In 1822, Wilhelm Haidinger accompanied August Graf von Breunner-Enckevoirt (1796–1877) on a six-month trip; they traveled from Linz to Munich, Basel, Paris, London, and Edinburgh. In Edinburgh, banker Thomas Allan provided Haidinger with the means to translate Mohs' Grundriss der Mineralogie into English. (The translation appeared in 1823 in three volumes: Treatise on Mineralogy.)

In 1823, Haidinger left Freiberg to resettle in Edinburgh, where he stayed until the summer of 1825. In Edinburgh, Haidinger met mineralogists Robert Jameson and Robert Ferguson of Raith, geologist James Hall, chemists Thomas Thomson and Edward Turner, and physicist David Brewster. The years in Edinburgh are among Haidinger's most productive: The translation of the comprehensive textbook by Mohs appeared in print and 33 scientific papers were written and published (in, for example, The Edinburgh Journal of Science of David Brewster and in the Philosophical Journal of Robert Jameson). While in Edinburgh Haidinger's friend Pierre Berthier named a new mineral (an iron antimony sulfide) "Haidingérite".

A long journey with Robert Allan (the son of Thomas Allan) in 1825 and 1826 brought Wilhelm Haidinger to Norway, Sweden, Denmark, Germany, Austria, and northern Italy. He spent the winter months of 1825 and 1826 in the highest scientific circles of Berlin, where he met, for example, Gustav Rose and Heinrich Rose, Friedrich Wöhler, Eilhard Mitscherlich, Heinrich Gustav Magnus, and Johann Christian Poggendorff. In the spring of 1826, the journey was continued and visits to Friedrich Mohs in Freiberg, to Johann Friedrich Ludwig Hausmann and Friedrich Stromeyer in Göttingen, Hermann von Meyer in Frankfurt, Carl Cäsar Ritter von Leonhard and Leopold Gmelin in Heidelberg, Christian Gmelin and Franz von Kobell in Munich, and Franz Xaver Riepl in Vienna completed their trip.
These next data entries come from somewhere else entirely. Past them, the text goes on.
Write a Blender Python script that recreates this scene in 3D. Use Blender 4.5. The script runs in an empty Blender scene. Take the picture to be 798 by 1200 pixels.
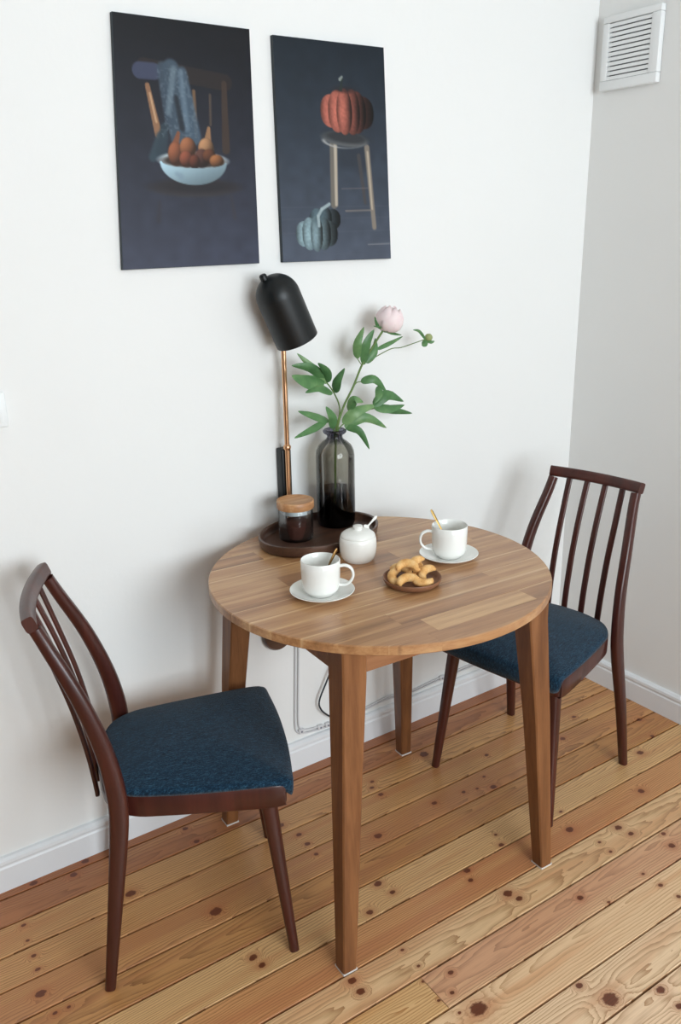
import bpy, bmesh, math, random
import numpy as np
from mathutils import Vector, Matrix
random.seed(7)
S = bpy.context.scene
COL = S.collection
PI = math.pi

# ------------------------------------------------------------------ camera, light, exposure
cam_d = bpy.data.cameras.new('camera')
cam = bpy.data.objects.new('camera', cam_d); COL.objects.link(cam)
YAW, PITCH, ROLL = 0.60123, 0.31287, 0.01838
fw = Vector((math.sin(YAW)*math.cos(PITCH), math.cos(YAW)*math.cos(PITCH), -math.sin(PITCH)))
rt = Vector((math.cos(YAW), -math.sin(YAW), 0)); dn = fw.cross(rt)
r2 = rt*math.cos(ROLL)+dn*math.sin(ROLL); d2 = dn*math.cos(ROLL)-rt*math.sin(ROLL)
M = Matrix((r2, -d2, -fw)).transposed().to_4x4(); M.translation = Vector((-2.198, -1.841, 1.474))
cam.matrix_world = M
cam_d.sensor_width = 36; cam_d.sensor_fit = 'AUTO'; cam_d.lens = 992.877*36/1200
cam_d.clip_start = .05
S.camera = cam
vs = S.view_settings
vs.view_transform = 'Standard'; vs.look = 'None'; vs.gamma = 1; vs.use_curve_mapping = False
vs.exposure = 0.35

world = bpy.data.worlds.new('world'); S.world = world; world.use_nodes = True
bg = world.node_tree.nodes['Background']; bg.inputs[0].default_value = (.80, .90, 1, 1); bg.inputs[1].default_value = 1.2

# daylight entering by the window of the wall opposite
RX0, RY0, RZ = -5.2, -4.1, 2.62          # room extents (corner of the photo is x=0, y=0)
WX0, WX1, WZ0, WZ1 = -2.5, -.28, .8, 2.5
ld = bpy.data.lights.new('window_daylight', 'AREA'); ld.shape = 'RECTANGLE'; ld.size = WX1-WX0-.1; ld.size_y = WZ1-WZ0-.1
ld.energy = 114; ld.color = (.885, .95, 1)
lo = bpy.data.objects.new('window_daylight', ld); COL.objects.link(lo)
lo.location = ((WX0+WX1)/2, RY0-.16, (WZ0+WZ1)/2); lo.rotation_euler = (PI/2, 0, 0)     # -Z of the lamp looks to +y

# ------------------------------------------------------------------ helpers
def srgb(r, g, b):
    f = lambda c: (c/255/12.92 if c <= 10.3 else ((c/255+.055)/1.055)**2.4)
    return (f(r), f(g), f(b), 1)

class NT:
    def __init__(s, name):
        s.m = bpy.data.materials.new(name); s.m.use_nodes = True; s.t = s.m.node_tree; s.n = s.t.nodes; s.l = s.t.links
        s.b = s.n['Principled BSDF']; s.out = s.n['Material Output']
    def put(s, sock, v):
        if isinstance(v, bpy.types.NodeSocket): s.l.new(v, sock)
        else: sock.default_value = v
    def new(s, ty, **kw):
        n = s.n.new(ty)
        for k, v in kw.items(): setattr(n, k, v)
        return n
    def math(s, op, a, b=0., c=None, clamp=False):
        n = s.new('ShaderNodeMath', operation=op, use_clamp=clamp)
        s.put(n.inputs[0], a); s.put(n.inputs[1], b)
        if c is not None: s.put(n.inputs[2], c)
        return n.outputs[0]
    def mix(s, f, a, b, mode='MIX'):
        n = s.new('ShaderNodeMix', data_type='RGBA', blend_type=mode)
        s.put(n.inputs[0], f); s.put(n.inputs[6], a); s.put(n.inputs[7], b); return n.outputs[2]
    def ramp(s, f, stops):
        n = s.new('ShaderNodeValToRGB'); e = n.color_ramp.elements
        while len(e) < len(stops): e.new(.5)
        for el, (p, c) in zip(e, stops): el.position = p; el.color = c
        s.put(n.inputs[0], f); return n.outputs[0]
    def coords(s): return s.new('ShaderNodeTexCoord').outputs['Object']
    def map(s, v, scale=(1,1,1), loc=(0,0,0), rot=(0,0,0)):
        n = s.new('ShaderNodeMapping'); s.put(n.inputs[0], v); n.inputs[1].default_value = loc; n.inputs[2].default_value = rot; n.inputs[3].default_value = scale
        return n.outputs[0]
    def noise(s, v, scale=5, detail=3, rough=.55, w=None):
        n = s.new('ShaderNodeTexNoise'); s.put(n.inputs['Vector'], v); n.inputs['Scale'].default_value = scale
        n.inputs['Detail'].default_value = detail; n.inputs['Roughness'].default_value = rough; return n.outputs[0]
    def attr(s, name):
        n = s.new('ShaderNodeAttribute', attribute_type='OBJECT', attribute_name=name); return n.outputs['Fac']
    def bump(s, h, strength=.2, dist=.001):
        n = s.new('ShaderNodeBump'); n.inputs['Strength'].default_value = strength; n.inputs['Distance'].default_value = dist
        s.put(n.inputs['Height'], h); s.l.new(n.outputs[0], s.b.inputs['Normal'])
    def base(s, c, rough=.5, spec=.5, metal=0., coat=0.):
        s.put(s.b.inputs['Base Color'], c); s.put(s.b.inputs['Roughness'], rough)
        s.b.inputs['Specular IOR Level'].default_value = spec; s.b.inputs['Metallic'].default_value = metal
        s.b.inputs['Coat Weight'].default_value = coat; s.b.inputs['Coat Roughness'].default_value = .15
        return s.m

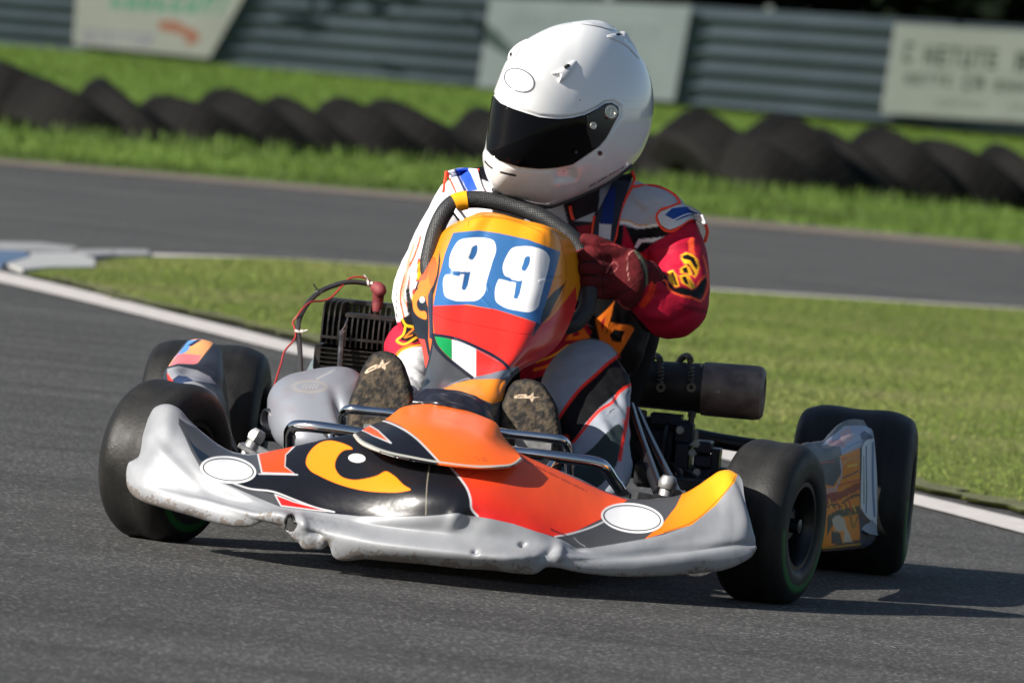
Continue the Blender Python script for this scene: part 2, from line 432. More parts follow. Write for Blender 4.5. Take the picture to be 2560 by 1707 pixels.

In 1827, Wilhelm Haidinger returned to Austria and became one of the directors of the Erste (böhmische) Porzellan-Industrie Aktien Gesellschaft (Epiag) in Elbogen (now Loket, Czech Republic). Working in the ceramics factory owned by his brothers Eugen and Rudolf did not prevent Wilhelm from continuing his mineralogical research and writing scientific papers.From 1827 to 1840, Haidinger published some 24 papers (according to the Catalogue of Scientific Papers), which appeared in such well-known journals as Poggendorff's Annalen and the Zeitschrift für Physik. One of the papers described the occurrence of fossil plants in the brown coal and sandstones of the surroundings of Elbogen (Loket).

In 1840, Haidinger moved to Vienna to succeed his tutor Friedrich Mohs as director of the mineralogical collection of the Kaiserlich-Königlichen Hofkammer im Münz- und Bergwesen. How much Haidinger devoted himself to science in general is evident from the fact that he founded a nongovernmental scientific society: the Freunde der Naturwissenschaften in Wien. Becker, in 1871, recalled how Haidinger had been able to organize his scientific society in spite of serious opposition from the Austrian police. Haidinger, founder and president of the Freunde der Naturwissenschaften in Wien undertook to publish its proceedings from 1840 to 1850. The last meeting of the Freunde der Naturwissenschaften in Wien took place on 29 November 1850. After that, the learned society ceased to exist. In addition to his work on the collections of the mineralogical museum and his lectures on mineralogy and geology to young mining engineers, Haidinger found the time to continue his own research and published some 105 papers from 1849 to 1860.